Ukrainian forces recaptured a war-ravaged settlement in the country’s embattled east, Kyiv’s military leaders said Friday, a small territorial win in a churning counteroffensive marked so far by small victories but no major breakthroughs.
The taking of the village of Andriivka, 10 kilometers (6 miles) south of Russian-occupied city of Bakhmut, underscores just how difficult Ukraine’s multipronged counteroffensive is shaping up to be.
In the east and the south, Ukraine is reporting minimal territorial gains after months of intense fighting and heavy losses. Despite being bolstered by NATO-standard weapons worth billions of dollars, Ukrainian military officials have said there are no quick solutions to puncture Russian defensive lines — only slow, grinding battles.
Ukraine’s strategy appears to be to spread Russian forces thin across multiple directions along the front line, from vast agricultural tracts in the east to the Dnieper River, which marks the line of contact in the south, in hopes that Ukrainian troops can exploit their opponents’ vulnerabilities.
The wet weather of fall and winter will likely slow Ukrainian advances. President Volodymyr Zelenskyy is expected to visit Washington next week as Congress debates approving more aid.

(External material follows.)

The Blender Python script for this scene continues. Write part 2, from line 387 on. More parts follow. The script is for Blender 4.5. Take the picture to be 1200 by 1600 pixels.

Three months of intense fighting finally wore down Russian forces in Andriivka, a tiny patch along the sprawling front, allowing Ukraine’s 3rd Assault Brigade to make a lightning move to encircle Russian forces.
The recapture of Andriivka comes weeks after an important tactical victory for Ukrainian forces in the southern Zaporizhzhia region, where they punctured through Russia’s first line of defense and took back the village of Robotyne.
The win, announced in late August, came after Ukrainian forces advanced just 7 kilometers (about 4 miles) after intense fighting that started in June.
The General Staff of Ukraine’s armed forces announced the reclaiming of Andriivka early Friday. There was no confirmation or comment from Russia authorities.
The 3rd Assault Brigade said it took Andriivka after surrounding the Russian garrison in the village during what it described as a “lightning operation” and destroying it over two days. It called the success a breakthrough on the southern flank of Bakhmut and “key to success in all further directions.”
At best, the recapture of Andriivka, which had a prewar population of under 100, allows Ukrainian forces to maneuver with greater ease around Bakhmut, a city known for salt mining that is now in complete ruins.
The eight months of fighting for control of Bakhmut comprised the longest and likely bloodiest battle of the war, which began in February 2022. Russian forces led by mercenaries from the Wagner Group captured Bakhmut in May.
The 3rd Assault Brigade initially contested a statement by Ukrainian Deputy Defense Minister Hanna Maliar that said Andriivka was reclaimed but confirmed early Friday that it had done so.
“It was difficult and yesterday’s situation changed very dynamically several times,” she said.
Maliar said Ukraine had regained 50 square kilometers (19 square miles) of land around Bakhmut since the start of the counteroffensive in June.
In late June, Wagner leader Yevgeny Prigozhin led his fighters from eastern Ukraine into Russia as part of a short-lived rebellion that represented the biggest challenge to President Vladimir Putin’s more than two decades of rule. Two months later, Prigozhin and several of his top lieutenants died in a suspicious plane crash en route from Moscow to St. Petersburg.
Ukrainian forces are trying to envelop Bakhmut from the south and the north and have gained ground slowly in the past three months. Analysts and U.S. officials have questioned the expenditure of forces around the city, but military leaders have said they were successfully exhausting Russian forces by keeping them fixed in position.
Andriivka is located between the settlements of Kurdiumivka and the heights of Klischiivka in the Donetsk region, where fighting has been especially intense.
Ukraine’s General Staff said its forces also inflicted heavy losses in the nearby village of Klishchiivka as part of the counteroffensive.
The gains in the south are considered more strategically significant since they bring Ukraine’s troops closer to the Sea of Azov, where they could try to cut the land corridor to the Crimean Peninsula, which Russia seized from Ukraine in 2014. Isolating Crimea would divide the Russian-occupied territory in the south and undermine Moscow’s supply lines.
In the south, one person died and six were injured in shelling in the Kherson region, Ukraine’s presidential office said. It also reported airstrikes on the town of Orikhiv in the Zaporizhzhia region.
Also Friday, Putin said that some 300,000 Russians have signed volunteer military contracts this year, noting that they were driven by “high patriotic motives.”